From
ArtArabia.com
National News
Stella in bed with army's Safi
By Rafy Kourouian
Jun 2, 2003, 03:15
Al Ahram Beverages Company (ABC), Egypt's monopoly brewer, is forging a strategic alliance with an Egyptian Army-owned mineral water bottler.
In a press release, chairman Ahmed Zayat announced that ABC had entered into an exclusive nationwide distribution agreement with premium bottled mineral water company, Safi. The deal allows ABC to distribute Safi through its nationwide network of 29 warehouses and its fleet of over 400 trucks, while the Egyptian Army, the owner of Safi, will continue its control over production.
ABC's foray into the mineral water market is part of its product diversification and excess capacity utilization strategy.
"We want to be a full-fledged beverage company which means water, wine, alcohol, non-alcohol, soft drinks. We have all this. We are the only company in Egypt that can offer this gamut of different products," Zayat told Reuters< in an interview.
"Water, we think, is a very under-utilized market in Egypt... The coup in the whole thing is being in bed with the army."
ABC has set up Reach, a dedicated distribution firm, to market the water which is bottled at source in the Siwa oasis southwest of Cairo.
Zayat said that Reach's contract with the army would raise ABC's profile and ease distribution of the parent company's most famous product, Stella beer, frowned upon by some in Egypt's overwhelmingly Muslim population.
Alcohol consumption is high in the south, Zayat said. Muslim militant groups seeking to transform Egypt into a purist Islamist state through violence are active in the area.
Zayat said it was the police, not the militants, who made it virtually impossible to sell beer in the south, where thousands of policemen are deployed in the struggle against the Islamists.
"This distribution firm will help us to break into Upper Egypt. When you are carrying our products and other products, and some of these products belong to the army, the local police will think twice about bothering you," he said.
"Upper Egypt is locked. If I can break into it, then all the beer that can be produced in Egypt won't be enough because the biggest drinkers are the Upper Egyptians," he said.
Under the agreement, Safi bottles will carry ABC's logo. Zayat picked Safi, which has a 15 percent share of Egypt's market of seven to eight million cases a year, because it is recommended by the US Health Department and the US Army.
"We believe we can double Safi's market share within the year. Tiny is an underestimation when we talk about Egypt's water market... By international standards it should be 45 to 60 million cases a year," Zayat said.
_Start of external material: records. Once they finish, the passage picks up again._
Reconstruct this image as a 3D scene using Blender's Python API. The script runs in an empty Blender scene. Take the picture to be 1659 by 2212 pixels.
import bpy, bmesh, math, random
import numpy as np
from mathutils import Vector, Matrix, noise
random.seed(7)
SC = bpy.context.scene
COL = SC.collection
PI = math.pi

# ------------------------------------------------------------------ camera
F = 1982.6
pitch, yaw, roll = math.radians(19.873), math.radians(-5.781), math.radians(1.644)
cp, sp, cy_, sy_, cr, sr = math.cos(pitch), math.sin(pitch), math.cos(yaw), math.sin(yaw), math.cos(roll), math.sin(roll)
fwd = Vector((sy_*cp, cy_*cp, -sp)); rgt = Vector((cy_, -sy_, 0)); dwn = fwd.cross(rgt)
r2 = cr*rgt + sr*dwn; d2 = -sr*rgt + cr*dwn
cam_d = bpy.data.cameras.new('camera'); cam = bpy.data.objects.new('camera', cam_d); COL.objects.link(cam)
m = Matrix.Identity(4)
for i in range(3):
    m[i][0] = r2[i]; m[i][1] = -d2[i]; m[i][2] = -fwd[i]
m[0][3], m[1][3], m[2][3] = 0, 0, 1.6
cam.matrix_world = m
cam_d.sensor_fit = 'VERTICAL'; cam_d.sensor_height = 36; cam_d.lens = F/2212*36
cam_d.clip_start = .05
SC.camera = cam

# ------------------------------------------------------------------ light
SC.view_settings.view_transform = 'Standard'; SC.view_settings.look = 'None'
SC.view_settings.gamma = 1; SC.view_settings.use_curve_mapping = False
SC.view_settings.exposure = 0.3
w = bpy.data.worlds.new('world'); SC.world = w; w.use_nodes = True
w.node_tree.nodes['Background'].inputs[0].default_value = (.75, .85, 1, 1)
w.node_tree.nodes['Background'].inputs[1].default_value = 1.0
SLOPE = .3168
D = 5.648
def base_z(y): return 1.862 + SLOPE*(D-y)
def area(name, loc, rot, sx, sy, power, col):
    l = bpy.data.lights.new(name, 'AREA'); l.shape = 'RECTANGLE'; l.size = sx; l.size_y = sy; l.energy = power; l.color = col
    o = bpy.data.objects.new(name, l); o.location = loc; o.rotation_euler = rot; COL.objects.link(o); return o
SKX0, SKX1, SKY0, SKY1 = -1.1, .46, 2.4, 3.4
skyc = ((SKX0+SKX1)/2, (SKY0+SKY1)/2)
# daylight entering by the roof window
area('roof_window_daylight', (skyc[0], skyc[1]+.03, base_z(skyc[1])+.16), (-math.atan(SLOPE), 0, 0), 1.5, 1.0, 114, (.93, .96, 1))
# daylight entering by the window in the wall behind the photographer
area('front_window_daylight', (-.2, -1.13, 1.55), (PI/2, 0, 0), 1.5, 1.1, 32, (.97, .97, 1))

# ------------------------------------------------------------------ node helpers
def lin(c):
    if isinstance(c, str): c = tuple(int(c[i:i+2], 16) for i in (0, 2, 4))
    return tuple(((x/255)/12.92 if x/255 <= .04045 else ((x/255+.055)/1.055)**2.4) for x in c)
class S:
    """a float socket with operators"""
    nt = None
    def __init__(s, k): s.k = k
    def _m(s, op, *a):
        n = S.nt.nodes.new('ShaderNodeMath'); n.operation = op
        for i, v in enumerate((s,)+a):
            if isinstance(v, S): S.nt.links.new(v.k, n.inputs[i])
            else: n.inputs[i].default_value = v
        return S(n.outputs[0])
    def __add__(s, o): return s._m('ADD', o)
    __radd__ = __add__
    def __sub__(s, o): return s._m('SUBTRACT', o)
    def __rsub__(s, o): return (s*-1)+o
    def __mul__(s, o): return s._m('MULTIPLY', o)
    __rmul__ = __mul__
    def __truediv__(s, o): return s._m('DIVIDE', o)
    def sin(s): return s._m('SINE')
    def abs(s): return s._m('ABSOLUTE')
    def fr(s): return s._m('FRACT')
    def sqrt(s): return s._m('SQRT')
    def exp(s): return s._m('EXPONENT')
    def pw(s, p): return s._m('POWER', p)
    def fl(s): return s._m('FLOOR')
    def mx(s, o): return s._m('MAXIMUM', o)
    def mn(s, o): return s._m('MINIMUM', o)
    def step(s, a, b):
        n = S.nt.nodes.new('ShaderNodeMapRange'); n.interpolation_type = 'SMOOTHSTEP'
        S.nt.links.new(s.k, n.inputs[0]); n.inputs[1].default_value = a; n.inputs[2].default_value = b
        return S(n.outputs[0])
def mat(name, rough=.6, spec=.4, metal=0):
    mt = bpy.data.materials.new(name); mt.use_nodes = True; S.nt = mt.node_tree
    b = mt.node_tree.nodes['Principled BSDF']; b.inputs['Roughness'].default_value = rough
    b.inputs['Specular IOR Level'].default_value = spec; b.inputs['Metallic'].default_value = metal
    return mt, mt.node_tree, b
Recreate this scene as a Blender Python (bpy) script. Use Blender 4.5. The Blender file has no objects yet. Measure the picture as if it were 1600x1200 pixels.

"In Safi distribution, we're making a minimum profit margin of 30 percent. It has very lucrative earnings."
Zayat has been revamping and reshaping ABC since his US-based Luxor Group bought a controlling stake last year.
Brokers say the privatization was one of the most successful for the government, which had owned the brewery since 1963.
In May, ABC signed an agreement with Irish brewer Guinness, part of Diageo Plc., to make and market its famous black beer in the Middle East. ABC already has a deal with Denmark's Carlsberg to build a $43 million brewery which will start production of the Green Label beer by mid-1999.
In addition to alcoholic and non-alcoholic beers, ABC produces soft drinks under license from US firm Royal Crown Cola, a part of Triarc. It holds 90 percent of Egypt's beer market and 95 percent of its non-alcoholic beer market.
Zayat said ABC was negotiating distribution deals with a snacks firm to make up for revenue lost during winter, when beer sales normally slip.
He has signed an agreement with the local unit of PepsiCo Inc. to can the cola at ABC's Sharkiya factory.
"The most important thing for us is to be a whole diversified firm," Zayat said.
ABC's main local competition is business tycoon Samih Sawiris of Orascom, who has teamed up with Germany's Lowenbrau to set up a $30 million brewery in a Red Sea resort. Another local businessman is setting up a separate brewery.